The other P2 members fared a little better. Umberto Ortolani, Gelli’s right hand, initially avoided prosecution in South America but eventually returned to Italy and was sentenced to 12 years for his part in the Rizzoli and Ambrosiano crashes. He was soon released due to ill health and died in 2002. Francesco Pazienza went to the Seychelles, where he masterminded an embargo-busting oil trade with South Africa. Gelli remained as slippery as ever, escaping a Swiss prison in 1983, insisting that he had found all the doors open for him. He avoided capture for a few more years, but eventually served time for obstructing the Bologna bombing investigation.

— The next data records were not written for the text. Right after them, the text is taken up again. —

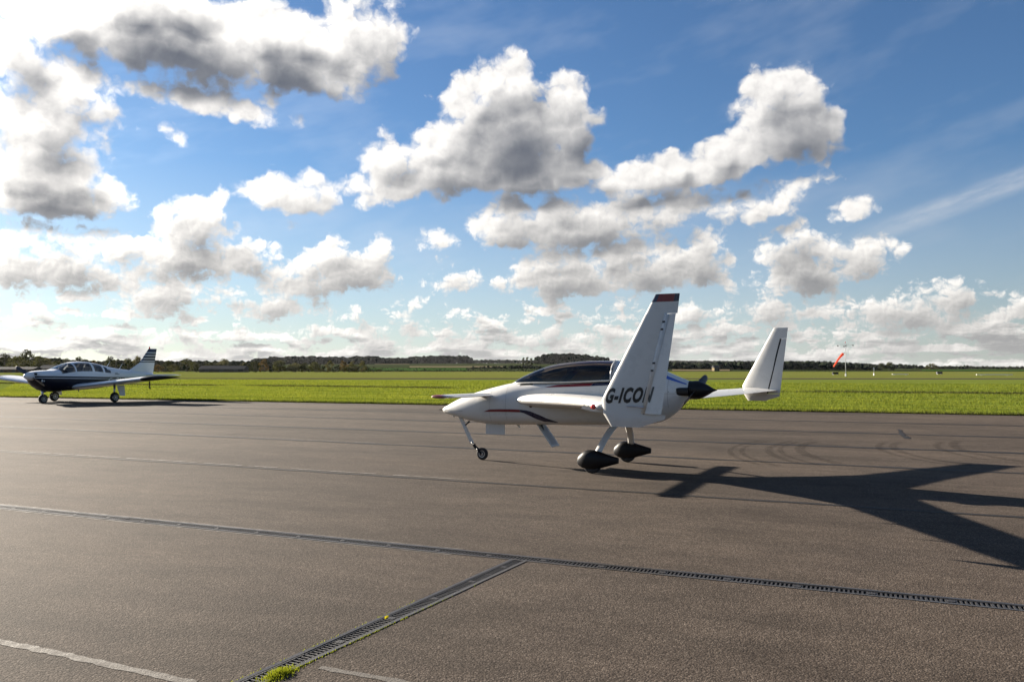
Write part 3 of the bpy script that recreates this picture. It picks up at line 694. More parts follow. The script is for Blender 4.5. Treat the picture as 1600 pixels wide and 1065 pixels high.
wood('hedge', [575, 640, 700, 740, 800, 840], [578.3, 578, 577.6, 576.6, 577.5, 576], 440, 8, 420, 'dark hedge along the far edge of the airfield', seed=9, base=0., r0=.9, cat='hedge')
wood('hedge', [735, 760, 790, 835, 850], [574, 572.5, 571.5, 570, 573], 600, 50, 260, 'clump of dark bushes and trees left of the canopy', seed=10, base=1., r0=1.8, cat='hedge')
wood('hedge', [1240, 1300, 1380], [580, 579.5, 580], 420, 10, 200, 'low scrub line below the windsock', seed=13, base=0., r0=.6, cat='hedge', mat='leaf1')
wood('undergrowth', [-30, 100, 240, 330, 430, 560, 590], [571, 571, 571, 572, 572, 573, 576], 395, 20, 900, 'dark undergrowth beneath the trees behind the low wing airplane', seed=11, base=0., r0=1.1, cat='undergrowth', mat='leaf0')
wood('woodland', [-30, 60, 110, 240, 300, 420], [558, 557, 563, 564, 565, 564], 520, 30, 900, 'dark band of trees at the back of the left wood', seed=12, base=0., r0=2.4, cat='woodland', mat='leaf0')

def crown_mesh(name, h, w, n, clumps, seed, lean=0.):
    """a crown of leaf clumps: quads scattered through several uneven balls"""
    r = np.random.default_rng(seed); cs = []
    for i in range(clumps):
        t = (i + r.uniform(0, 1)) / clumps; rad = w * .5 * math.sin(math.pi * min(.93, .22 + t * .74)); a = r.uniform(0, 2 * math.pi); q = r.uniform(.35, .85) * rad
        cs.append((q * math.cos(a), q * math.sin(a), h * (.14 + .74 * t), w * r.uniform(.14, .24)))
    V = []; Fc = []
    for i in range(n):
        cx, cy, cz, cr = cs[r.integers(clumps)]
        d = r.normal(0, 1, 3); d /= np.linalg.norm(d); p = np.array([cx, cy, cz]) + d * cr * r.uniform(.35, 1.08) ** .6 * np.array([1, 1, .85])
        u = r.normal(0, 1, 3); u /= np.linalg.norm(u); w_ = np.cross(u, d + r.normal(0, .4, 3)); w_ /= (np.linalg.norm(w_) + 1e-6); s = r.uniform(.20, .42) * (h / 10)
        b = len(V); V += [p - u * s, p + w_ * s * .7, p + u * s, p - w_ * s * .7]; Fc.append((b, b + 1, b + 2, b + 3))
    me = bpy.data.meshes.new(name); me.from_pydata([tuple(q) for q in V], [], Fc); return me, cs
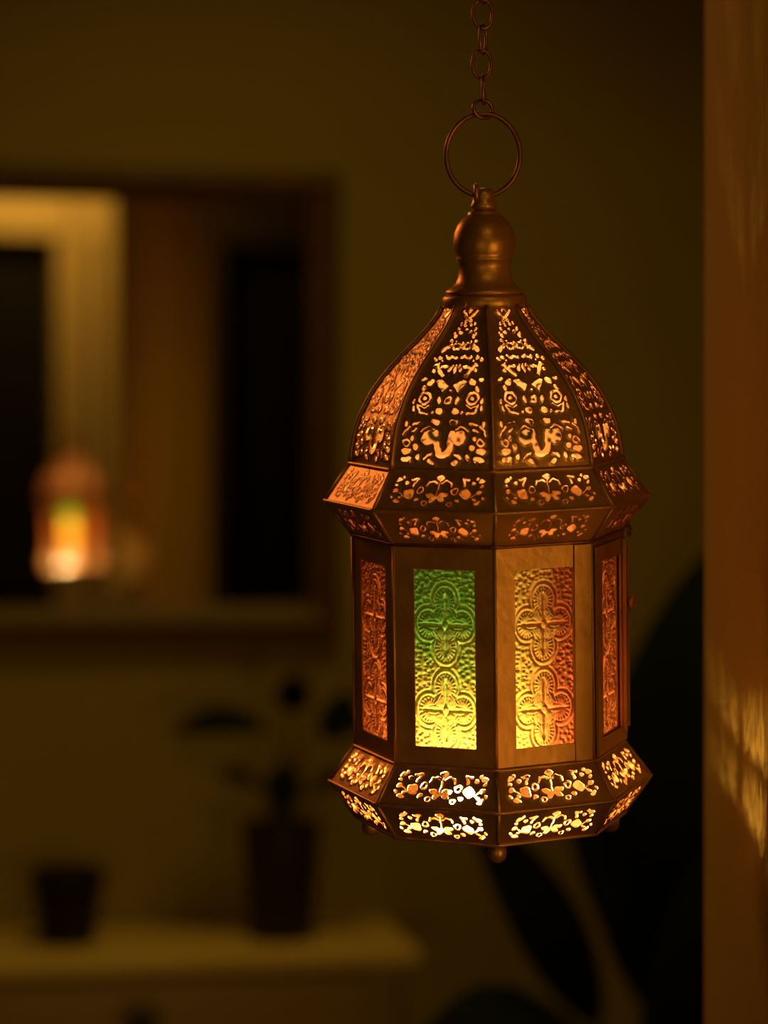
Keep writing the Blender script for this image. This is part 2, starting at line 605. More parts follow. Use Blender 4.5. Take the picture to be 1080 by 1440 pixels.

One P2 member who emerged largely unscathed was a young businessman with political ambitions named Silvio Berlusconi, who would eventually become prime minister. Berlusconi has never denied his P2 membership, and it has been alleged that the funds that allowed him to start his media empire came from Ambrosiano. It has also been claimed that Berlusconi’s strategy of using his media outlets to support his political career was partially based on Gelli’s “Plan for Democratic Revival.” For his part, Berlusconi has always denied any business dealings with Calvi. He recently completed a year of community service for tax fraud.